To do: The lines to be extracted run from the start of the listing through the line containing "prism('emblem_plate', q(P), y, y"; copy them exactly and nothing else.

Stored data:
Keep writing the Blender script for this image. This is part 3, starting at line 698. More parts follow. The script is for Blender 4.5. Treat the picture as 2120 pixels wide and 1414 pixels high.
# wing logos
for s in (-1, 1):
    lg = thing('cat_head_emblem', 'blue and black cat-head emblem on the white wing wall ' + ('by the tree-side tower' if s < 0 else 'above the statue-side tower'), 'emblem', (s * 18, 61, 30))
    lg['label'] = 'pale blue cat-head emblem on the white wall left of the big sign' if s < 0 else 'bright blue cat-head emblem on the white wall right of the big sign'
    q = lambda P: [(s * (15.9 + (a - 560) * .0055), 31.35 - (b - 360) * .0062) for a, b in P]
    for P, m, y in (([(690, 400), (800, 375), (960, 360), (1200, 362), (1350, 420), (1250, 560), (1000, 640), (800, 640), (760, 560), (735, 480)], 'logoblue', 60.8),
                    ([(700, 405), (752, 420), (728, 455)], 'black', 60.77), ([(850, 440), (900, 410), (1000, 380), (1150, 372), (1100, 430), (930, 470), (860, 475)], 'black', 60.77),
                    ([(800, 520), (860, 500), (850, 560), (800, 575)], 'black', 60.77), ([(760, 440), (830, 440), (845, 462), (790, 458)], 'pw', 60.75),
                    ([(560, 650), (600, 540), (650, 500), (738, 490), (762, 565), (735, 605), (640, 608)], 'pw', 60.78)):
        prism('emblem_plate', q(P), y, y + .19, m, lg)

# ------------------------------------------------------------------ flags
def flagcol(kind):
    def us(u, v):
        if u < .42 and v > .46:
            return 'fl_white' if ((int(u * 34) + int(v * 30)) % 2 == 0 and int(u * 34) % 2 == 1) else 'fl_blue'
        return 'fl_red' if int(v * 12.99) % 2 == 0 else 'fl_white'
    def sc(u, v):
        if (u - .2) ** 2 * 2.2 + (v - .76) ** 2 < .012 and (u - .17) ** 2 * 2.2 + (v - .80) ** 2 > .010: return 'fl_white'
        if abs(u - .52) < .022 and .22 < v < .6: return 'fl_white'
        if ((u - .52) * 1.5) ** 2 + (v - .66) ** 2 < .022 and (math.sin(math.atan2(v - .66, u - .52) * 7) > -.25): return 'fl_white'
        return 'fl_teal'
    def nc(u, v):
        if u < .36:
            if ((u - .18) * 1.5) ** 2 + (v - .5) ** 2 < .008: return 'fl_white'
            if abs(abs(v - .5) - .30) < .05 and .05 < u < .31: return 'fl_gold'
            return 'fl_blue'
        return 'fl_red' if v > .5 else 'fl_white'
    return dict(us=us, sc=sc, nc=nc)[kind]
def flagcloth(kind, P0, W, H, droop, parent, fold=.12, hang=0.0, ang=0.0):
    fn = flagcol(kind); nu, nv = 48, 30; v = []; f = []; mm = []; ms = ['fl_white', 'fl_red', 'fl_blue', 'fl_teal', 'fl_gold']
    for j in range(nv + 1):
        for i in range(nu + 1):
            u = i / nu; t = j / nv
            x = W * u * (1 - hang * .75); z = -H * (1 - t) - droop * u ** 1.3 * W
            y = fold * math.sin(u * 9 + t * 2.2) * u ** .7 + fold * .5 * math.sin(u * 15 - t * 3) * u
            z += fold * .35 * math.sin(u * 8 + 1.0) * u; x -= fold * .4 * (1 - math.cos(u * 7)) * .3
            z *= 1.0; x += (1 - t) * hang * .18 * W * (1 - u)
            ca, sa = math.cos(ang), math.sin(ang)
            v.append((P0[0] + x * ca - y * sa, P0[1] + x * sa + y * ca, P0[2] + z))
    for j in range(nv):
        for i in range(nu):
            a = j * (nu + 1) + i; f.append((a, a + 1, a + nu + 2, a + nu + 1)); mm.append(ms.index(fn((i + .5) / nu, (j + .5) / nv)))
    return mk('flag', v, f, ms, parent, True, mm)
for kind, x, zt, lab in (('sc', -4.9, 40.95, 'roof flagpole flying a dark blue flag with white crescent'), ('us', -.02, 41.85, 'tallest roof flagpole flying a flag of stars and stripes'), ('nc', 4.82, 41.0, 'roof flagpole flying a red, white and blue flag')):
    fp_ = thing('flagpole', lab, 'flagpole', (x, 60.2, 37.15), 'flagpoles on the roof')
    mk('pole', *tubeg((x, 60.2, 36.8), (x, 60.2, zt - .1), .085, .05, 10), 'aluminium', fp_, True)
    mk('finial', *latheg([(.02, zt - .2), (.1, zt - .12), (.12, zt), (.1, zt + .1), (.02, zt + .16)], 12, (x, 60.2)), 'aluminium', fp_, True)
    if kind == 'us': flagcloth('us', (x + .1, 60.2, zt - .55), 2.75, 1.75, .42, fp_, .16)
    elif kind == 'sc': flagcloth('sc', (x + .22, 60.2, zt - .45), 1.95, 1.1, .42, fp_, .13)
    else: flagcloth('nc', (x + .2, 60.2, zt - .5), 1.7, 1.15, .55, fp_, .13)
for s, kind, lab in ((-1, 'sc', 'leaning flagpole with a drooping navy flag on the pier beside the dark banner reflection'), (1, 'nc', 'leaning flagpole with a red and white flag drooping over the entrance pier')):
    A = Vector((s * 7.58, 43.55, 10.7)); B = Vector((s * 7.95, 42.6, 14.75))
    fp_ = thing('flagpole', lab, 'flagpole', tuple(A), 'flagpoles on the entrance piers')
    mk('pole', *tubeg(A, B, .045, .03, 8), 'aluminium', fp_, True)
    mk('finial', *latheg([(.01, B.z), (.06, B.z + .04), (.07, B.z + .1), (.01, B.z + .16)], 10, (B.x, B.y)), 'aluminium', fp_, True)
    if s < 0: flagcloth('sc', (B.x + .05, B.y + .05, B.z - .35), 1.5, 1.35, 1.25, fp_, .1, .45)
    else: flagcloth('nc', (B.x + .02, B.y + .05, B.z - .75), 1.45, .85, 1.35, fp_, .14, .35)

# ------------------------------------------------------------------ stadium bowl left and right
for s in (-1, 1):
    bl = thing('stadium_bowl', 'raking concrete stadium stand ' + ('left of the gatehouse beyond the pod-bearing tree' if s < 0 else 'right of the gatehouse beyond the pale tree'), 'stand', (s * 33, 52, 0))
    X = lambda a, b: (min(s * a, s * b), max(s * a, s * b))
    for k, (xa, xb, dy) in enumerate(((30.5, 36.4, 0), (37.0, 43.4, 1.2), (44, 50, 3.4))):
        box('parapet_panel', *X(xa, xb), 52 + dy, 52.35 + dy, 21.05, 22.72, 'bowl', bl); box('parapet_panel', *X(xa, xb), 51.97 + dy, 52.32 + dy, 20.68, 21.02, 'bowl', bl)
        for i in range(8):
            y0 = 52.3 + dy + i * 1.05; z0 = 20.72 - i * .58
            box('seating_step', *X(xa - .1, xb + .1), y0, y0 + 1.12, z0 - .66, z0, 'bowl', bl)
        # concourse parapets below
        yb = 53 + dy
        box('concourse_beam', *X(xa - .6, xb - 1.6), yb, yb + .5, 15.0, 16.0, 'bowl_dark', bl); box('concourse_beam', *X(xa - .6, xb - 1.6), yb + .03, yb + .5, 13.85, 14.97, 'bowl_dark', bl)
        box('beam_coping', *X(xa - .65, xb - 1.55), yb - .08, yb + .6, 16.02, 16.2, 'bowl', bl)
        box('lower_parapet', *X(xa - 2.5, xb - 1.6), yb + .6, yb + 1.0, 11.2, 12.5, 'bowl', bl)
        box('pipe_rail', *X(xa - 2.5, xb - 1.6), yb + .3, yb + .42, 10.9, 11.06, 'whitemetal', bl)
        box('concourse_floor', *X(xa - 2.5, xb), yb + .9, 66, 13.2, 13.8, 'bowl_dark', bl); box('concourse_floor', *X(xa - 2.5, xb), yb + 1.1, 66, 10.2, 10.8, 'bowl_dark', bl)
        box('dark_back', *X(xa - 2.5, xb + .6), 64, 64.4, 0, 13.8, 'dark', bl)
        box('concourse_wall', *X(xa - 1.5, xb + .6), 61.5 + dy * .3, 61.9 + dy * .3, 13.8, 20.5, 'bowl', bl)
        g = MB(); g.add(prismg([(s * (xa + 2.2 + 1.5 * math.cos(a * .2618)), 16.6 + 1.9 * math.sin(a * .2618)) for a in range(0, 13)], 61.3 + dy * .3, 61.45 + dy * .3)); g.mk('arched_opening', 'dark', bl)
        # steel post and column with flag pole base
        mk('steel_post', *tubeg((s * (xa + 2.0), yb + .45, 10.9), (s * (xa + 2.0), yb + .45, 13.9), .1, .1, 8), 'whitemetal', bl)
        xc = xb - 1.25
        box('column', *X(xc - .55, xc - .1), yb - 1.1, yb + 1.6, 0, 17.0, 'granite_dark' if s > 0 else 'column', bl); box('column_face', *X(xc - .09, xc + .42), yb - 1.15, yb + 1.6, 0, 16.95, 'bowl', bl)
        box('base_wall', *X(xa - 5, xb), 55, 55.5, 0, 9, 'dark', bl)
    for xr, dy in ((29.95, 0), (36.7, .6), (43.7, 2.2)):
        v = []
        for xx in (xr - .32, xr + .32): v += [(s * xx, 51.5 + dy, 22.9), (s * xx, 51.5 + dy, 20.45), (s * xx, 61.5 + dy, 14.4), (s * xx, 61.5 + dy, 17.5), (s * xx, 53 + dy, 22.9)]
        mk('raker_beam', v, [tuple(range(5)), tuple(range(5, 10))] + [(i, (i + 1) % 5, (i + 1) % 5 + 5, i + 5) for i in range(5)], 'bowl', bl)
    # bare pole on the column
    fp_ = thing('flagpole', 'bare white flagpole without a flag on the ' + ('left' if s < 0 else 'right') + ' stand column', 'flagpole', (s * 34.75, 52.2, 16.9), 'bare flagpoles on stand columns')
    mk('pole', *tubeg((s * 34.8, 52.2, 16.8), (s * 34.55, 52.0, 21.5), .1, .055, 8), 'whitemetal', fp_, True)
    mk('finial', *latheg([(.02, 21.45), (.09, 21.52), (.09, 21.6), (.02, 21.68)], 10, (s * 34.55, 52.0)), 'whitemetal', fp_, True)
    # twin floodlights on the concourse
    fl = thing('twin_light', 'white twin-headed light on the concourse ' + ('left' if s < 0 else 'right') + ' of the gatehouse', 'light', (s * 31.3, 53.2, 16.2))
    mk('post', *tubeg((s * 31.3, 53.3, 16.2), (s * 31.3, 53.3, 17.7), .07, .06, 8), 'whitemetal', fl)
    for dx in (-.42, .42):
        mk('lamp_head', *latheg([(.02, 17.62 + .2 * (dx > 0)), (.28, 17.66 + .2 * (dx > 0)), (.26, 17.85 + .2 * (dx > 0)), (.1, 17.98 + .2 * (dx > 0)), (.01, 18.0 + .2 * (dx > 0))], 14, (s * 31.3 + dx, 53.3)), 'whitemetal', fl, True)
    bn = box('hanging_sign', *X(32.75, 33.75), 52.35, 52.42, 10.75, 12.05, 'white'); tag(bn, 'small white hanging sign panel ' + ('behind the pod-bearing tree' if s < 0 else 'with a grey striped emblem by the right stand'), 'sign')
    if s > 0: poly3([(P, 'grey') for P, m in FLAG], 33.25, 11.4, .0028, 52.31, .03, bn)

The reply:
Keep writing the Blender script for this image. This is part 3, starting at line 698. More parts follow. The script is for Blender 4.5. Treat the picture as 2120 pixels wide and 1414 pixels high.
# wing logos
for s in (-1, 1):
    lg = thing('cat_head_emblem', 'blue and black cat-head emblem on the white wing wall ' + ('by the tree-side tower' if s < 0 else 'above the statue-side tower'), 'emblem', (s * 18, 61, 30))
    lg['label'] = 'pale blue cat-head emblem on the white wall left of the big sign' if s < 0 else 'bright blue cat-head emblem on the white wall right of the big sign'
    q = lambda P: [(s * (15.9 + (a - 560) * .0055), 31.35 - (b - 360) * .0062) for a, b in P]
    for P, m, y in (([(690, 400), (800, 375), (960, 360), (1200, 362), (1350, 420), (1250, 560), (1000, 640), (800, 640), (760, 560), (735, 480)], 'logoblue', 60.8),
                    ([(700, 405), (752, 420), (728, 455)], 'black', 60.77), ([(850, 440), (900, 410), (1000, 380), (1150, 372), (1100, 430), (930, 470), (860, 475)], 'black', 60.77),
                    ([(800, 520), (860, 500), (850, 560), (800, 575)], 'black', 60.77), ([(760, 440), (830, 440), (845, 462), (790, 458)], 'pw', 60.75),
                    ([(560, 650), (600, 540), (650, 500), (738, 490), (762, 565), (735, 605), (640, 608)], 'pw', 60.78)):
        prism('emblem_plate', q(P), y, y + .19, m, lg)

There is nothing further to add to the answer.